We eventually find out that Marvin has plans to use the money to build a massive resort and casino in Phnom Penh, but that doesn't really seem to be the focus of the movie. Dillon delights in finding dead ends for the characters, having oddball supporting characters come out of the woodwork and embrace the interesting locales (Jim Denault's cinematography is tough, yet beautiful).

This is all pretty interesting for a little while, and the occasionally somewhat Carter Burwell-esque score by Tyler Bates achieves the kind of mood that Dillon seems to be looking for. The film reaches a point, however, where a sort of rambling, scruffy atmosphere just becomes rambling. Dillon, with some editing, could have taken a good 20-25 minutes out of the picture to make it seem somewhat less unfocused.

Yet, I can't say I was ever too bored. Dillon has certainly rounded up a series of terrific actors and although I can't say that anyone here turns in their finest work, the grouping of Skarsgård, Dillon, Caan and McElhone results in good chemistry and performances that connect well. They're good enough to even get over some of the more mediocre dialogue in the screenplay from Dillon and frequent David Lynch collaborator Barry Gifford.

"City of Ghosts" does start to lose its footing in the middle with some unnecessary scenes and noticably slow stretches, but it does pick up towards the end and, overall, I enjoyed it. It's a nifty little neo-noir debut for Dillon, with potential bad guys and eccentric characters around every corner.


The DVD

VIDEO: Despite not being much of a success at the box office, MGM has still put together a fine effort for "City of Ghosts". The film is presented in 1.85:1 anamorphic widescreen here and, aside from a few issues, looks awfully good. Sharpness and detail are first-rate, as the picture almost always appeared well-defined and detailed, with fine details such as individual hairs visible. Even dimly-lit night sequences looked crisp.
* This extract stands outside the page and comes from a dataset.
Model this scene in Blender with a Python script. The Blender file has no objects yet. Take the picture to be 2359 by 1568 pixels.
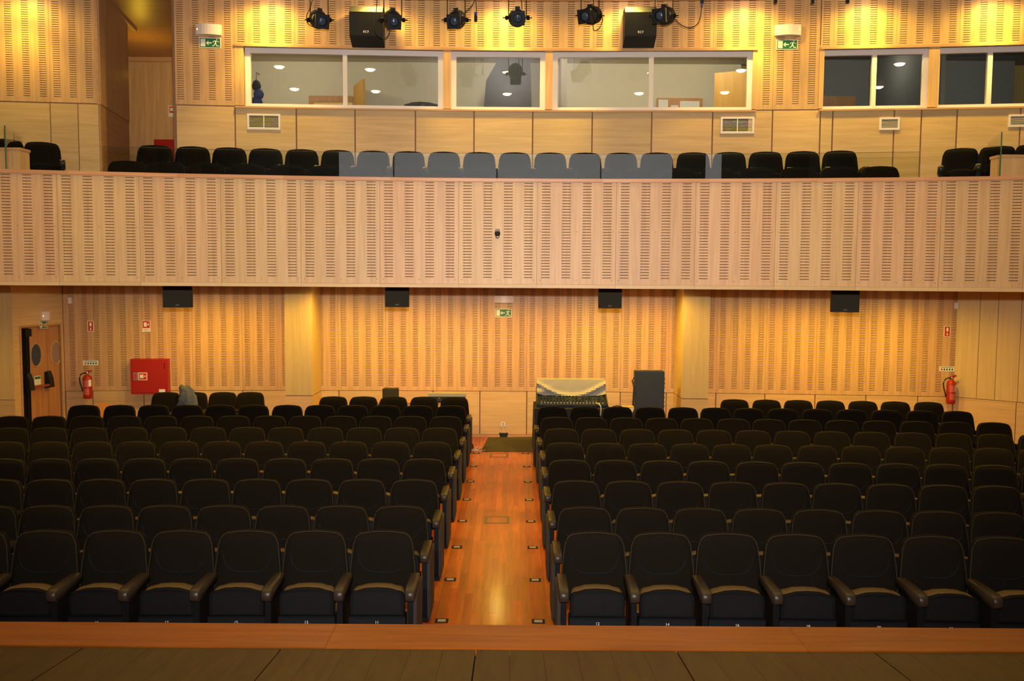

However, some minor issues did appear. Slight edge enhancement was visible in a couple of scenes, but hardly was noticable. A speck or two turned up on the print used, but otherwise, the film was free of debris, grain or other issues. No compression artifacts were spotted. The film's earthy color palette looked particularly strong throughout the film, with fine saturation and no smearing, even in a few nightclub sequences.

SOUND: The film's Dolby Digital 5.1 presentation was less pleasing, however. Although I didn't expect anything aggressive from a largely dialogue-driven feature, I was hoping for more atmosphere from the surrounds. Background sounds, people on the street and maybe bird/insects could have been heard from the rear speakers. Audio quality is perfectly fine, though - dialogue remains clear, as does the score.

EXTRAS: Commentary by director Dillon and writer Gifford; the film's trailer.

Final Thoughts: Dillon's directorial debut could have been tighter, but it's got great atmosphere, locations and I found a good portion of it to be involving. Although it failed to have much impact at the box office, fans of the actor should check it out as a rental. MGM's DVD is a nice effort, with strong image quality and a couple of supplements.